2. Judge Hunter found for the reasons given at [32] to [35] that the documentary requirements relating to financial information set out in Appendix FM-SE were not met.
3. As a result of the appellant’s wife having been born in Pakistan and living there until she was 11 years’ old, having a number of uncle and aunts there and having visited the country in recent years, Judge Hunter concluded at [37] that paragraph EX.1 concerning insurmountable obstacles to family life being conducted outside the UK was not met.
4. The requirements of paragraph 276ADE as to private life were not found to be met at [38] where the appellant had been in the UK for only a limited period.
5. At [40] Judge Hunter considered whether a second stage Article 8 assessment was necessary and concluded that it was not where the matters relied upon by the appellant and his wife were covered by the provisions of the Immigration Rules.
6. The written grounds of appeal argued in paragraph 2 that the First-tier Tribunal judge did not make a decision on the Article 8 claim. This ground merely picks a pointless technical argument with the failure to state in terms under “Notice of Decision” at the end of the decision that the Article 8 claim was refused. This ground has no merit where a proper reading of Judge Hunter’s decision shows entirely clearly that the Article 8 claim was refused.

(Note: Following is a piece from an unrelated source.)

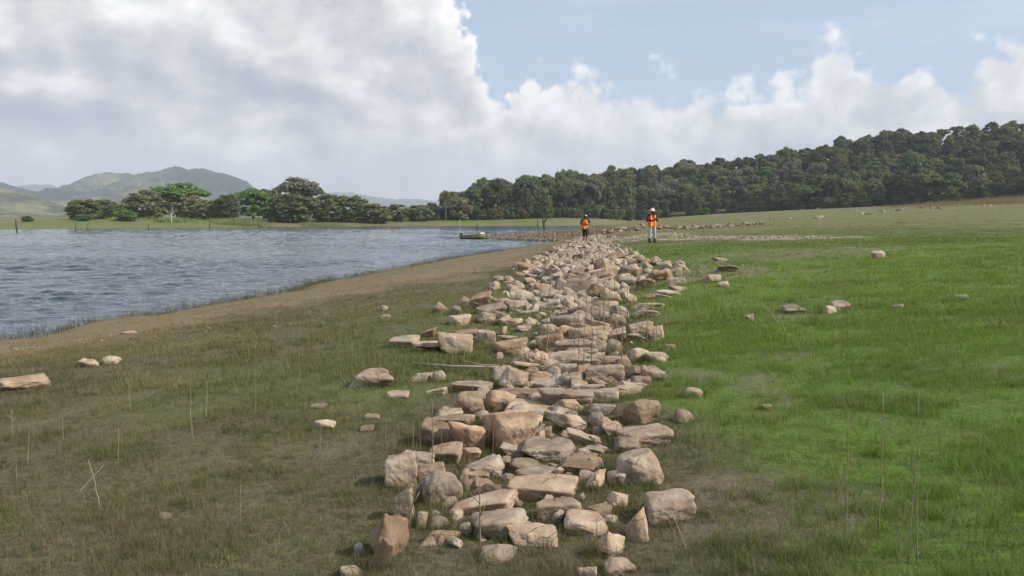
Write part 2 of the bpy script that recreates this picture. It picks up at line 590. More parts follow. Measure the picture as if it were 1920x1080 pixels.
def stone_material():
    m, g, p = mat('weathered_stone')
    tc = g.new('ShaderNodeTexCoord')
    oi = g.new('ShaderNodeObjectInfo')
    geo = g.new('ShaderNodeNewGeometry')
    shift = g.vmath('SCALE', (37.0, 11.0, 53.0), scale=oi.outputs['Random'])
    v = g.vmath('ADD', geo.outputs['Position'], shift)
    n1 = g.noise(v, 5.0, 6.0, 0.6)
    n2 = g.noise(v, 30.0, 5.0, 0.65)
    n3 = g.noise(v, 2.6, 3.0, 0.5, 0.6)
    c = g.mix(g.ramp(n1, 0.3, 0.72), (0.250, 0.200, 0.150), (0.44, 0.375, 0.295))
    c = g.mix(g.ramp(n3, 0.46, 0.70, 0.0, 0.75), c, (0.225, 0.158, 0.102))     # ochre stain
    c = g.mix(g.ramp(n2, 0.60, 0.78, 0.0, 0.6), c, (0.155, 0.130, 0.100))        # dark specks
    c = g.mix(g.ramp(g.noise(v, 9.0, 5.0, 0.7), 0.58, 0.74, 0.0, 0.5), c, (0.52, 0.47, 0.39))   # bleached patches
    warp = g.vmath('ADD', v, g.vmath('SCALE', (1.0, 1.0, 1.0), scale=g.math('MULTIPLY', n1, 0.12)))
    crk = g.ramp(g.voronoi(warp, 4.5, 'DISTANCE_TO_EDGE'), 0.0, 0.022, 1.0, 0.0)
    crk = g.math('MULTIPLY', crk, g.ramp(g.noise(v, 1.7, 2.0), 0.48, 0.6))
    c = g.mix(g.math('MULTIPLY', crk, 0.75), c, (0.07, 0.055, 0.042))            # cracks
    lich = g.ramp(g.noise(v, 14.0, 4.0, 0.7), 0.60, 0.66, 0.0, 0.55)
    c = g.mix(g.math('MULTIPLY', lich, g.ramp(g.noise(v, 1.9, 2.0), 0.45, 0.6)), c, (0.205, 0.200, 0.180))   # grey lichen
    c = g.mix(1.0, c, oi.outputs['Color'], 'MULTIPLY')
    g.l.new(c, p.inputs['Base Color'])
    p.inputs['Roughness'].default_value = 0.9
    p.inputs['Specular IOR Level'].default_value = 0.2
    bmp = g.new('ShaderNodeBump')
    bmp.inputs['Strength'].default_value = 0.65
    bmp.inputs['Distance'].default_value = 0.018
    pit = g.ramp(g.voronoi(v, 26.0), 0.0, 0.28)
    g.l.new(g.math('ADD', g.math('ADD', n1, g.math('MULTIPLY', n2, 0.45)), g.math('SUBTRACT', g.math('MULTIPLY', pit, 0.16), g.math('MULTIPLY', crk, 0.5))), bmp.inputs['Height'])
    g.l.new(bmp.outputs[0], p.inputs['Normal'])
    return m


def water_material():
    m, g, p = mat('lake_water')
    geo = g.new('ShaderNodeNewGeometry')
    pos = geo.outputs['Position']
    p.inputs['Base Color'].default_value = (0.032, 0.050, 0.070, 1)
    p.inputs['Roughness'].default_value = 0.04
    p.inputs['IOR'].default_value = 1.333
    bmp = g.new('ShaderNodeBump')
    bmp.inputs['Strength'].default_value = 1.0
    bmp.inputs['Distance'].default_value = 0.18
    a = g.noise(g.vmath('MULTIPLY', pos, (0.7, 1.5, 1.0)), 1.5, 4.0, 0.62)
    b = g.noise(g.vmath('MULTIPLY', pos, (0.35, 0.8, 1.0)), 0.5, 3.0, 0.6, 0.4)
    gust = g.ramp(g.noise(g.vmath('MULTIPLY', pos, (0.5, 1.0, 1.0)), 0.045, 3.0, 0.5), 0.3, 0.7, 0.55, 1.2)
    g.l.new(g.math('MULTIPLY', g.math('ADD', a, g.math('MULTIPLY', b, 0.8)), gust), bmp.inputs['Height'])
    g.l.new(bmp.outputs[0], p.inputs['Normal'])
    return m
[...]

7. The grounds at paragraph 3 seem to argue that the appeal should have been allowed under the Immigration Rules as the documentary requirements of Appendix FM-SE were met. Nothing before me showed that to be the case and I found no error in Judge Hunter’s decision on this aspect of the appeal.
8. Paragraph 4 of the grounds argues that the judge did not apply the ratio of Razgar [2004] UKHL 27. That challenge is really to the conclusion at [40] that there was no need here to proceed to a second stage Article 8 assessment outside the Immigration Rules.

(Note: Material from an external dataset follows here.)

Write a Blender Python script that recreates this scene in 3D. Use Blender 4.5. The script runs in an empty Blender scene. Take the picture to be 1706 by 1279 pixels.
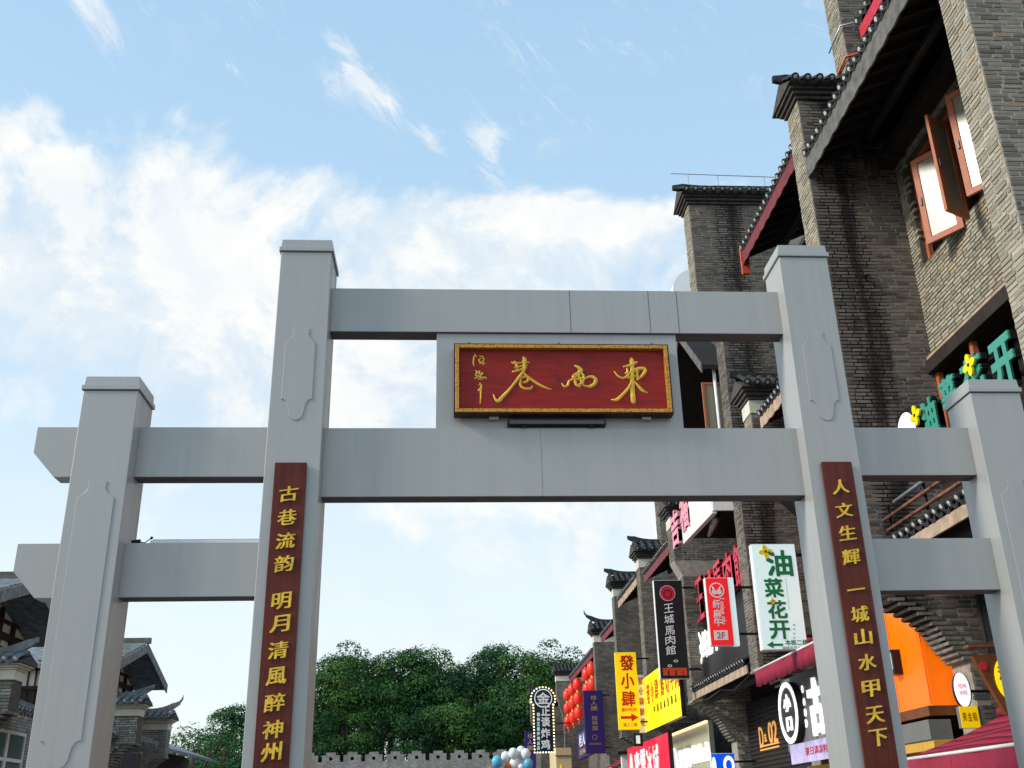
import bpy, math, random
import numpy as np
from mathutils import Vector, Matrix
random.seed(7)
R = math.radians
# ------------------------------------------------------------------ camera
S = bpy.context.scene
COL = S.collection
CAM = Vector((-1.11, -9.31, 1.533))
FPX, PITCH, YAW, ROLL = 1715.0, 0.401, -0.064, -0.022
cd = bpy.data.cameras.new('camera')
cam = bpy.data.objects.new('camera', cd)
COL.objects.link(cam)
cd.sensor_width = 36.0
cd.lens = 36.0 * FPX / 1706.0
cd.clip_start = 0.1
cd.clip_end = 3000.0
CAMROT = Matrix.Rotation(YAW, 3, 'Z') @ Matrix.Rotation(math.pi / 2 + PITCH, 3, 'X') @ Matrix.Rotation(ROLL, 3, 'Z')
cam.matrix_world = Matrix.Translation(CAM) @ CAMROT.to_4x4()
S.camera = cam
# ------------------------------------------------------------------ light
SUN_EL, SUN_AZ = R(32), R(257)          # azimuth clockwise from +Y
S.view_settings.view_transform = 'Standard'
S.view_settings.look = 'None'
S.view_settings.gamma = 1.0
S.view_settings.exposure = 0.62
S.view_settings.use_curve_mapping = False
W = bpy.data.worlds.new('World')
S.world = W
W.use_nodes = True
nt = W.node_tree
nt.nodes.clear()
def wn(t, **k):
    n = nt.nodes.new(t)
    for a, b in k.items():
        setattr(n, a, b)
    return n
def wl(a, b):
    nt.links.new(a, b)
def wmath(op, a, b=None, c=None):
    n = wn('ShaderNodeMath', operation=op)
    for i, v in enumerate((a, b, c)):
        if v is None:
            continue
        if isinstance(v, (int, float)):
            n.inputs[i].default_value = v
        else:
            wl(v, n.inputs[i])
    return n.outputs[0]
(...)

9. The case of Singh v SSHD [2015] EWCA Civ 74 at paragraph 66(2) states :
“The statement that the decision-maker ‘must be in a position to demonstrate’ that he or she has given the necessary consideration is simply a reflection of the ordinary obligation to record a material decision. If the decision-maker's view is straightforwardly that all the article 8 issues raised have been addressed in determining the claim under the Rules, all that is necessary is, as Sales J says, to say so.”
10. There is nothing in the materials before me indicating what it was that should have led Judge Hunter to a full second stage Article 8 assessment beyond the provisions of the Immigration Rules. The appellant’s case under the Immigration Rules was that there were insurmountable obstacles to family life being exercised in Pakistan and the judge had already found, sustainably, that there were not. The approach at [40] was sound and not in error. The reference to Huang [2007] UKHL 11 at paragraph 6 adds nothing.

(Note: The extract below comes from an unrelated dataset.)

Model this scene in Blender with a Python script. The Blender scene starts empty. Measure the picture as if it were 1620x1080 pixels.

11. The argument at paragraph 5 of the grounds that the appellant’s short time in the UK compared to that in Pakistan, undisputedly his most important formative years being spent there, could amount to a private life of any serious weight is without any merit. This paragraph is otherwise only disagreement with the findings on the reasonableness of the appellant and his wife being able to exercise their family and private lives in Pakistan. The same is equally so for paragraphs [7] – [9] of the grounds.
12. At the hearing Mr Turner sought to raise a number of points outside the written grounds. He submitted that weight should have been placed on the wife having shown that she had the requisite income to meet the financial requirements of Appendix FM and the failure to meet the documentary requirements being very minor. That submission appeared to me to a “near-miss” argument long since found to be an impermissible approach to an Article 8 proportionality assessment.
13. The suggestion that the appellant’s wife being British precluded her circumstances being assessed through the prism of the Immigration Rules did not make sense to me where the Immigration Rules and case law require that to be the case.
Notice of Decision
The determination of the First‑tier Tribunal does not disclose a material error on the point of law and shall stand.